▸ TASK TO COMPLETE
In the records below, find each line with the word "Blender" and copy it.

▸ AVAILABLE DATA
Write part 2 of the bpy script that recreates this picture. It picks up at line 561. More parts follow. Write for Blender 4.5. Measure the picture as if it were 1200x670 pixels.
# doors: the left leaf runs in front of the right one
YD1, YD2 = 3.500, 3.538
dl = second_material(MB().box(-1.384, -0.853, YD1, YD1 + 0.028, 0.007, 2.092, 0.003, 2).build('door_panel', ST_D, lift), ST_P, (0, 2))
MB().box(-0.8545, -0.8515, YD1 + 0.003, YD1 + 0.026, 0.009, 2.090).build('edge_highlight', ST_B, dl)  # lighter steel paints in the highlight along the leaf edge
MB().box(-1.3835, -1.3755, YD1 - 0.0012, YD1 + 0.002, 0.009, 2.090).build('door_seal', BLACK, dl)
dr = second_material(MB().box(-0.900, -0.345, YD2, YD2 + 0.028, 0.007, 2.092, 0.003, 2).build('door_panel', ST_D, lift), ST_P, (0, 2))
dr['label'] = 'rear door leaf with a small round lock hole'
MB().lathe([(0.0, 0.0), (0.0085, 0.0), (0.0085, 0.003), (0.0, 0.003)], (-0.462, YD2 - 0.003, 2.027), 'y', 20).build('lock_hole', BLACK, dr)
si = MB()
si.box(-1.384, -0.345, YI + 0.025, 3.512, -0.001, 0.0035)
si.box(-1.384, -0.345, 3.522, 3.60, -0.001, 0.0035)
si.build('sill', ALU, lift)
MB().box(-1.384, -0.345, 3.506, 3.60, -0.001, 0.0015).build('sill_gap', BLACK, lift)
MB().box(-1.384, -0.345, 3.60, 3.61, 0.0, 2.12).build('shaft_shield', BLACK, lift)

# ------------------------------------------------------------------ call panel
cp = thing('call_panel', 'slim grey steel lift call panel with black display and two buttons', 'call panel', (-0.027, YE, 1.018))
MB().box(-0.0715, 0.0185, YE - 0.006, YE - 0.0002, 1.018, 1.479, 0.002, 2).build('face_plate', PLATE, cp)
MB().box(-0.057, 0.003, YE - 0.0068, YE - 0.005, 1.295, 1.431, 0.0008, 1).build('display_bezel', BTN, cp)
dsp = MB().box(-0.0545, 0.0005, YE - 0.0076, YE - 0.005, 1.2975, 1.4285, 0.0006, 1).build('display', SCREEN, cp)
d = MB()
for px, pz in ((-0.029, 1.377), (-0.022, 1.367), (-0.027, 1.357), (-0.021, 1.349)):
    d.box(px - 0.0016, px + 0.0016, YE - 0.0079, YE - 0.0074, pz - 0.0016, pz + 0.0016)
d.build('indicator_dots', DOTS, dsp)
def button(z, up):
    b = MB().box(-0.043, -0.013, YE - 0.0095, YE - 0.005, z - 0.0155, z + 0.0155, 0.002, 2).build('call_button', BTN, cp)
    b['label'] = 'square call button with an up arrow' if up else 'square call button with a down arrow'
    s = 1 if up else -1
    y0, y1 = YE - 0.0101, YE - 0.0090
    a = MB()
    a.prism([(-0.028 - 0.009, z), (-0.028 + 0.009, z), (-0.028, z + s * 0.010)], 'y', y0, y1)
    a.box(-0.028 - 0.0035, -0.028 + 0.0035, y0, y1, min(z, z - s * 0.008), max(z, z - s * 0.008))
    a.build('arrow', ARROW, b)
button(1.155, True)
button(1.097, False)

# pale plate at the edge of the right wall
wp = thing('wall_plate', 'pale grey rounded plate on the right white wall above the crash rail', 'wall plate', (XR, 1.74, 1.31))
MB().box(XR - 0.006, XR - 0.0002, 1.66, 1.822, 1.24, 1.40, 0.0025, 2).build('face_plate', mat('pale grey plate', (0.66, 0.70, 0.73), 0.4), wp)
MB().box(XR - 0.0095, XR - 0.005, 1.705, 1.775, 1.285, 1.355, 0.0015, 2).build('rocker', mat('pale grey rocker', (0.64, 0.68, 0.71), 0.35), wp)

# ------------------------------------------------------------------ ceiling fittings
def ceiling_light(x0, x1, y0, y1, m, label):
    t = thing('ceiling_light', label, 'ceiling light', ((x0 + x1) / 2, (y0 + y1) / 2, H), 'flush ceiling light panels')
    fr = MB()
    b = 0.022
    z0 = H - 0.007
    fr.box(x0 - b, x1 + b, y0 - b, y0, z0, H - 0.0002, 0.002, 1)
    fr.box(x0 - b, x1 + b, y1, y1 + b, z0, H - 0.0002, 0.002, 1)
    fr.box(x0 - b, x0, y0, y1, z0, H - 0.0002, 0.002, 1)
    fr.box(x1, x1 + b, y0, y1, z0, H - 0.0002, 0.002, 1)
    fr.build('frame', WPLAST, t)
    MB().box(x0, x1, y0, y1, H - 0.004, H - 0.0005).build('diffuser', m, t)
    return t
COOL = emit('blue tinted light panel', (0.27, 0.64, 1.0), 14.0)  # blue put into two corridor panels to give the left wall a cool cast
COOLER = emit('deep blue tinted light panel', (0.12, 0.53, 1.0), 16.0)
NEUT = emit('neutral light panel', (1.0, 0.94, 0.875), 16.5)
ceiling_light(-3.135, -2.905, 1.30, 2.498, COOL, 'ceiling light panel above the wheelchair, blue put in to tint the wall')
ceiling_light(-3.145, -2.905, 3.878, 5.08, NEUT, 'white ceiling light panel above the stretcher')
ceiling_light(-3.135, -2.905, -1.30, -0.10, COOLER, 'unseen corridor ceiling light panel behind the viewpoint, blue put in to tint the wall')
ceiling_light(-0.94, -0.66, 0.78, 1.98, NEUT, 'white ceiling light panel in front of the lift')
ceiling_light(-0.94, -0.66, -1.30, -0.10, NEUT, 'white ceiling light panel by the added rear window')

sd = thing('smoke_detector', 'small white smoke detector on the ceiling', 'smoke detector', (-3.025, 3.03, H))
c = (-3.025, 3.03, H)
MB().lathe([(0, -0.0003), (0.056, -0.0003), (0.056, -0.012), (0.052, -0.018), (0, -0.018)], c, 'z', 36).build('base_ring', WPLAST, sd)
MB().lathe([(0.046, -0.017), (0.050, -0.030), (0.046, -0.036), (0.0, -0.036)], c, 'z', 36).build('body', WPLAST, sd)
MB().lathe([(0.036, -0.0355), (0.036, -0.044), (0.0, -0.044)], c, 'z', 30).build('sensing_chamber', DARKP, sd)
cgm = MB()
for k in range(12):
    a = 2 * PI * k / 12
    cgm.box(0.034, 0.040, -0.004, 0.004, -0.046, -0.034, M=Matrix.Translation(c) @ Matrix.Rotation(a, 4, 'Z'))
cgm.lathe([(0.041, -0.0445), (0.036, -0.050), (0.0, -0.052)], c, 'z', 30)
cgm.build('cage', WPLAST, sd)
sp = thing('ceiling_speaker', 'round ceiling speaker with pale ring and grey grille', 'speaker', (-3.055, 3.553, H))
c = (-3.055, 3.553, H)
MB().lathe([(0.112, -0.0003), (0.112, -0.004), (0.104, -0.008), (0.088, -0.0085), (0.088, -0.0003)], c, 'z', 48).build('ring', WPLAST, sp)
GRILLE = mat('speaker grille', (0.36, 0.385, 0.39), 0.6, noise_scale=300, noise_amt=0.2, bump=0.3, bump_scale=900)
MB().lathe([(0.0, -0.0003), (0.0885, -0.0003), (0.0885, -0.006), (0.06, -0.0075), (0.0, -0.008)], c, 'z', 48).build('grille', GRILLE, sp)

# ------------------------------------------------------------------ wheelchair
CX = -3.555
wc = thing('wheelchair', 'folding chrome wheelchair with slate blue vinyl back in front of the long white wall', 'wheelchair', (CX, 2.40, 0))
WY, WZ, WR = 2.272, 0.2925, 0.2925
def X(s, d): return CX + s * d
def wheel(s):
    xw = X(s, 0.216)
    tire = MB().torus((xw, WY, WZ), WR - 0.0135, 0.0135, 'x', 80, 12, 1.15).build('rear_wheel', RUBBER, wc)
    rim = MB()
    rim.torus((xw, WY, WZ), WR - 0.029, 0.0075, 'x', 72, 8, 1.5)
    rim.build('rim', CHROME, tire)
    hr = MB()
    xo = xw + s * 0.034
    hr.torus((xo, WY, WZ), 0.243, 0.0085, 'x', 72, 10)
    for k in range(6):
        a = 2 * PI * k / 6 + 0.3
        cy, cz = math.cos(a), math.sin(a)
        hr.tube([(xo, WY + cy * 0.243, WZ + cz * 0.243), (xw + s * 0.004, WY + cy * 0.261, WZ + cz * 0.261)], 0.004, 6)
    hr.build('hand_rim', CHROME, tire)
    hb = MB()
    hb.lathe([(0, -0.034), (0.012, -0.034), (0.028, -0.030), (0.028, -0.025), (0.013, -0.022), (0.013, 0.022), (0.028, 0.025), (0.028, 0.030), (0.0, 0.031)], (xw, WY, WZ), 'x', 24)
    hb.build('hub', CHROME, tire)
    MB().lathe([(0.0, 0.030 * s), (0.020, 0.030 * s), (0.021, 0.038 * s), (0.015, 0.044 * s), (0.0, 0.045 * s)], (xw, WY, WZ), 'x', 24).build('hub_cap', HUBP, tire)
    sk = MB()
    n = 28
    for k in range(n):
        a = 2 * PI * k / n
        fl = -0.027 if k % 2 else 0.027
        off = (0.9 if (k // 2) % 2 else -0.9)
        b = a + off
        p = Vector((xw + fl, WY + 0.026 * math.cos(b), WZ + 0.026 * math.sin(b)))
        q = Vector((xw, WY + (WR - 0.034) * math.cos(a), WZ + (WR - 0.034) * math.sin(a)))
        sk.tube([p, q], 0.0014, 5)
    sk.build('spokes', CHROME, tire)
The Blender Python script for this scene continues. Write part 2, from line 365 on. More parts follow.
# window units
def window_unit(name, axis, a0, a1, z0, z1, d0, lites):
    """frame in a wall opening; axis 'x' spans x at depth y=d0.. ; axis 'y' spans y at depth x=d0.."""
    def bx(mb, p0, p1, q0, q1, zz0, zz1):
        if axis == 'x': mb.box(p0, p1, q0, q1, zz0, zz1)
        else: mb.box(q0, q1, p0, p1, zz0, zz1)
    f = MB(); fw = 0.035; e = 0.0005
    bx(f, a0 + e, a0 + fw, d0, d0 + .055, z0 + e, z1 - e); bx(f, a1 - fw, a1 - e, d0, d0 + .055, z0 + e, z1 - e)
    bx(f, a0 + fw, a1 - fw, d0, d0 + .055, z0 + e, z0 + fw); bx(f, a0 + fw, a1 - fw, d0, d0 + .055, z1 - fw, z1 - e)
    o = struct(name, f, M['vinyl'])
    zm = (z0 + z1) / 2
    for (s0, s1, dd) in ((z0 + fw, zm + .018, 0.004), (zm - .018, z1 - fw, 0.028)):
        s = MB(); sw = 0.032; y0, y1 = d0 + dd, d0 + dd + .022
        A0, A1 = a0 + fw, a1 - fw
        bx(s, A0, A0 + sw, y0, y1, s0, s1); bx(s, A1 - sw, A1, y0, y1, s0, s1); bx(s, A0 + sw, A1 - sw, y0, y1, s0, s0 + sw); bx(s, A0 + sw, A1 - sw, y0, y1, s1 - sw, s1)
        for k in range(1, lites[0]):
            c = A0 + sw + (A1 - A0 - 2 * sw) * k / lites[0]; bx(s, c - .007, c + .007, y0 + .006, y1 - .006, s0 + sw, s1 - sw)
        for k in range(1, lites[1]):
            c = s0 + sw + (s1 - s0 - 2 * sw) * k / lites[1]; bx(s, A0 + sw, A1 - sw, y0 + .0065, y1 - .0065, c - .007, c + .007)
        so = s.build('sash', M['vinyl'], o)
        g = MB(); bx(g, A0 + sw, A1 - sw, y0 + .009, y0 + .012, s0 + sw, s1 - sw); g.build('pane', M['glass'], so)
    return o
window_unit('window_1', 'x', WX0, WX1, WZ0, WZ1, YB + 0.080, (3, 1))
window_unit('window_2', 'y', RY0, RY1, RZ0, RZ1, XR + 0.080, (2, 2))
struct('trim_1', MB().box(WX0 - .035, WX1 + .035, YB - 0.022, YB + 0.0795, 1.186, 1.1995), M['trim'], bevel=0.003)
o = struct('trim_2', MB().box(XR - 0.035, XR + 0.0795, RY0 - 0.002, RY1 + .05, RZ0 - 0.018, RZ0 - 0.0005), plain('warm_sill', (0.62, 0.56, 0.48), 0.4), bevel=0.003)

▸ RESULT
Write part 2 of the bpy script that recreates this picture. It picks up at line 561. More parts follow. Write for Blender 4.5. Measure the picture as if it were 1200x670 pixels.
The Blender Python script for this scene continues. Write part 2, from line 365 on. More parts follow.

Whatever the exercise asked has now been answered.